Early on in Gomorrah, we see a couple of teen-agers acting out a scene from 1983's Scarface. It's an acknowledgement of cinema's fascination with -- and glamorization of -- organized crime, but don't expect any of that vicarious entertainment in Matteo Garrone's gritty drama set amid Italy's most powerful crime syndicate.
Garrone's neorealist film is adapted from Roberto Saviano's best-selling, meticulously detailed expose of the Neapolitan Camorra (or "the System," the more oblique term preferred by members). Its action takes place mostly in and around Naples' sprawling housing estates -- crumbling, crowded concrete structures that more resemble open prisons than one's romantic images of coastal Italy. (Even the nearby beaches are gray and barren.)
Garrone cuts between five stories which mostly run concurrently rather than intertwine, and serve to illustrate the Camorra's breadth. On the fringe is a slick businessman (Toni Servillo), who runs a waste-disposal service with very favorable rates and is mentoring a recent college graduate (Carmine Paternoster). Meanwhile, in a sub-strata of Italy's well-known couture trade, skilled tailor Pasquale (Salvatore Cantalupo) toils in black-market sweatshops producing high-end garments. And Don Ciro (Gianfelice Imparato) is a mild-mannered man who delivers weekly pay-outs to relatives of the dead or imprisoned.
Youths are virtually born into the life. Toto (Nicolo Manta), a barely pubescent grocery-delivery boy, is transitioning effortlessly to bloody camorrista. Meanwhile, two cocky teen-age wannabe gangsters (Marco Macor and Ciro Petrone) draw their cues from cinema's brash Tony Montana rather than the system's hierarchical structure, at their peril.
Note that we follow no top gunmen or charismatic leaders. These are fringe players, replaceable cogs in an ever-churning machine. Gomorrah's characters are far from glamorous: These folks define "ordinary," and they don't even have the camera-ready brio and humor we'd expect from the blandest member of TV's Soprano clan.
Gomorrah is less about the specifics of a singular gang than about an all-encompassing "normal" that is inextricably intertwined with criminality and corruption. As such, the film offers no white hats: no police, church, sainted momma, pining girlfriends or ambitious reporters. Here, everybody is in the muck.

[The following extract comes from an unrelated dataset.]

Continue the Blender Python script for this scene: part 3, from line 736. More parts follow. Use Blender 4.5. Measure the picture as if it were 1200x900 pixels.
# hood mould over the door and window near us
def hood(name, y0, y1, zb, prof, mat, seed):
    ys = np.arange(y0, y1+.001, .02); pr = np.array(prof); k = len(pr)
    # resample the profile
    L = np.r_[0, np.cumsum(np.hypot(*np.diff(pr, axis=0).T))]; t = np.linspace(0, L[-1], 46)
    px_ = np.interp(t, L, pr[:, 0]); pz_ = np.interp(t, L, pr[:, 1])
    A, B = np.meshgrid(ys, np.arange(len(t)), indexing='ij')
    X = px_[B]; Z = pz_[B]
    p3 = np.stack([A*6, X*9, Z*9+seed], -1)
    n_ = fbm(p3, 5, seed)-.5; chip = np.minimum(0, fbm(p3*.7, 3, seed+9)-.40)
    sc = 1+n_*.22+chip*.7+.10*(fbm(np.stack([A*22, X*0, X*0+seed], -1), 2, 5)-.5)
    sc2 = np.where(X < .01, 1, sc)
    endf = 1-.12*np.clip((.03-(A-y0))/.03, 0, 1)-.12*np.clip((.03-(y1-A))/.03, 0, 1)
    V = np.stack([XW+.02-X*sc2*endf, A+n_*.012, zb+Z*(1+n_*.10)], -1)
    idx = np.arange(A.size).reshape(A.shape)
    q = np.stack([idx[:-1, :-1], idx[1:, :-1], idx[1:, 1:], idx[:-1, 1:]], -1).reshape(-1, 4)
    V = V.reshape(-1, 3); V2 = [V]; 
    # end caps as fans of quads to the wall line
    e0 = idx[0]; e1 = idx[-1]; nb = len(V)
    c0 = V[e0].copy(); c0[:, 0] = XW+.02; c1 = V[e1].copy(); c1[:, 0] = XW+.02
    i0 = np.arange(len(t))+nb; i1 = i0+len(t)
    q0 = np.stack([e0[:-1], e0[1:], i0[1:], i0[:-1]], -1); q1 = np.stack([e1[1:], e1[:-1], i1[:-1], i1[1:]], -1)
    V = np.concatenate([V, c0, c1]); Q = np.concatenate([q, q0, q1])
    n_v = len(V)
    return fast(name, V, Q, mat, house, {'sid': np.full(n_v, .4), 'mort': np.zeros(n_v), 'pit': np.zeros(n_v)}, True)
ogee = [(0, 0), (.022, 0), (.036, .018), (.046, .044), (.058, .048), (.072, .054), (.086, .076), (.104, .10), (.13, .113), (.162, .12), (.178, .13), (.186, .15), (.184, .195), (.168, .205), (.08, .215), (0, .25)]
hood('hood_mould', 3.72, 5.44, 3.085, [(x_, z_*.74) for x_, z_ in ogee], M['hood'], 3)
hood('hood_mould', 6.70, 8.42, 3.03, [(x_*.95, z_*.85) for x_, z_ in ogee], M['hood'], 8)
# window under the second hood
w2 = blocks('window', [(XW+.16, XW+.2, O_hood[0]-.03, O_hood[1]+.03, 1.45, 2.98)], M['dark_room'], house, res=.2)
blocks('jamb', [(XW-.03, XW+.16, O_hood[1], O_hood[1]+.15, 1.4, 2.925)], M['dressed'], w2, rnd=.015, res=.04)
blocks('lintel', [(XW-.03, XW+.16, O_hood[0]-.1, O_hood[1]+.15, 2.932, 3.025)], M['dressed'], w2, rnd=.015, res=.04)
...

This film will most certainly frustrate fans of traditional gangster movies that offer identifiable heroes and anti-heroes, action sequences and conventional storylines. By Hollywood standards, Gomorrah is slow and occasionally confusing, though the familiar ingredients -- career advancement, gang schisms, betrayal, retribution and execution -- are in the mix. Likewise, Gomorrah defies or upends most gangster-film clichés. For instance, its most visually spectacular shoot-out occurs in the first reel, and its copious bloodletting serves no narrative purpose other than to cast the scene.
(Ironically, Gomorrah's opening screen says "Presented by Martin Scorsese," who, while he's quite the art-film enthusiast, is also arguably responsible for a lot of contemporary cinema's audience-friendly depictions of Italian-American crime syndicates.)
This film more closely resembles a documentary: Garrone shoots with handheld cameras in flat light, using real-life grubby locales and mostly nonprofessional actors, plucked from the streets. (The characters speak in a Neapolitan dialect so thick that the film was subtitled in Italy.)
Similar to some documentaries or non-fiction essays, Gomorrah is detached, unsentimental and less concerned with telling a specific narrative than with conveying the experience found in a unique environment, in this case, a mirror society defined by pervasive crime and corruption. Its vision is an antidote to Hollywood's glossier version: Here, a life of crime is capricious -- alternately dull and stressful, marked by bursts of brutality and mundane pleasures, and ultimately more enervating than invigorating (even with liberal doses of cocaine). The killings in Gomorrah are so matter of fact that the assassins barely get dressed for the job.
Saviano's book was intense and furious, an indictment dense with names-and-numbers detail, yet underscored with incredibly powerful personal vignettes, none of which make the jump to the screen version. While the film is not without its own impact, its take on The System is more coolly observed. There's no overt moralizing, nor does the film offer any solutions or redemption. This inhuman life in this dreadful place just is: As viewers, we drop in, stay for a bit, are shocked -- and fortunately -- drop out. In Italian, with subtitles.